Goal of the exercise → Restate, word for word, all of the material shown below.

Information shown →
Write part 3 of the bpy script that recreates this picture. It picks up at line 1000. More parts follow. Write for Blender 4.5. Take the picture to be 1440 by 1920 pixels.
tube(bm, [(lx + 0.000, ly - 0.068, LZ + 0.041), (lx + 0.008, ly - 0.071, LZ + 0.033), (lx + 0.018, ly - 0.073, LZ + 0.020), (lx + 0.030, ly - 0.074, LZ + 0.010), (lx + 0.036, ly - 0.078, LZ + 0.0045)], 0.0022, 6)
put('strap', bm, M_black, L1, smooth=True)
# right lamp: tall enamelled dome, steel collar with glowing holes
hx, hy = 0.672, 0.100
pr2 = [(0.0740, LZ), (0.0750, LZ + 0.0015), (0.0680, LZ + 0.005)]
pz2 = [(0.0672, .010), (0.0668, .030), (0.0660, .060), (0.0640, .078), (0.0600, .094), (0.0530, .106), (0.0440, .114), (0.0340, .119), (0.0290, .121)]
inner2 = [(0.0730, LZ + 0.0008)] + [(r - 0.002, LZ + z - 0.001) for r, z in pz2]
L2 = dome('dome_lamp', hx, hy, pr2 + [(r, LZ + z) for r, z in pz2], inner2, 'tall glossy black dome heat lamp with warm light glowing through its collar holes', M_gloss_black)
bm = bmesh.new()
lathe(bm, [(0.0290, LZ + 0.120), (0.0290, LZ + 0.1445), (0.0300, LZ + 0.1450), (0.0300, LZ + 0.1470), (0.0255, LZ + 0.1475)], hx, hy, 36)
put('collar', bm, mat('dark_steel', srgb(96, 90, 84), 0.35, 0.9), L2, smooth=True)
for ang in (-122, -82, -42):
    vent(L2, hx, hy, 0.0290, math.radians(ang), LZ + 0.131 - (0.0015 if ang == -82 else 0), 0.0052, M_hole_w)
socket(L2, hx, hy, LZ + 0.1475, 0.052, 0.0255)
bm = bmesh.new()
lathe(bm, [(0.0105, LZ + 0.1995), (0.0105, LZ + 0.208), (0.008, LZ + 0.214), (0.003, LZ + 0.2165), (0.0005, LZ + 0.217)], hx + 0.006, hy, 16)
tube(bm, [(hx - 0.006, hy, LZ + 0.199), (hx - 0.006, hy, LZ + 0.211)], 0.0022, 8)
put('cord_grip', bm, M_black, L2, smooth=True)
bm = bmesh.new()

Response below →
Write part 3 of the bpy script that recreates this picture. It picks up at line 1000. More parts follow. Write for Blender 4.5. Take the picture to be 1440 by 1920 pixels.
tube(bm, [(lx + 0.000, ly - 0.068, LZ + 0.041), (lx + 0.008, ly - 0.071, LZ + 0.033), (lx + 0.018, ly - 0.073, LZ + 0.020), (lx + 0.030, ly - 0.074, LZ + 0.010), (lx + 0.036, ly - 0.078, LZ + 0.0045)], 0.0022, 6)
put('strap', bm, M_black, L1, smooth=True)
# right lamp: tall enamelled dome, steel collar with glowing holes
hx, hy = 0.672, 0.100
pr2 = [(0.0740, LZ), (0.0750, LZ + 0.0015), (0.0680, LZ + 0.005)]
pz2 = [(0.0672, .010), (0.0668, .030), (0.0660, .060), (0.0640, .078), (0.0600, .094), (0.0530, .106), (0.0440, .114), (0.0340, .119), (0.0290, .121)]
inner2 = [(0.0730, LZ + 0.0008)] + [(r - 0.002, LZ + z - 0.001) for r, z in pz2]
L2 = dome('dome_lamp', hx, hy, pr2 + [(r, LZ + z) for r, z in pz2], inner2, 'tall glossy black dome heat lamp with warm light glowing through its collar holes', M_gloss_black)
bm = bmesh.new()
lathe(bm, [(0.0290, LZ + 0.120), (0.0290, LZ + 0.1445), (0.0300, LZ + 0.1450), (0.0300, LZ + 0.1470), (0.0255, LZ + 0.1475)], hx, hy, 36)
put('collar', bm, mat('dark_steel', srgb(96, 90, 84), 0.35, 0.9), L2, smooth=True)
for ang in (-122, -82, -42):
    vent(L2, hx, hy, 0.0290, math.radians(ang), LZ + 0.131 - (0.0015 if ang == -82 else 0), 0.0052, M_hole_w)
socket(L2, hx, hy, LZ + 0.1475, 0.052, 0.0255)
bm = bmesh.new()
lathe(bm, [(0.0105, LZ + 0.1995), (0.0105, LZ + 0.208), (0.008, LZ + 0.214), (0.003, LZ + 0.2165), (0.0005, LZ + 0.217)], hx + 0.006, hy, 16)
tube(bm, [(hx - 0.006, hy, LZ + 0.199), (hx - 0.006, hy, LZ + 0.211)], 0.0022, 8)
put('cord_grip', bm, M_black, L2, smooth=True)
bm = bmesh.new()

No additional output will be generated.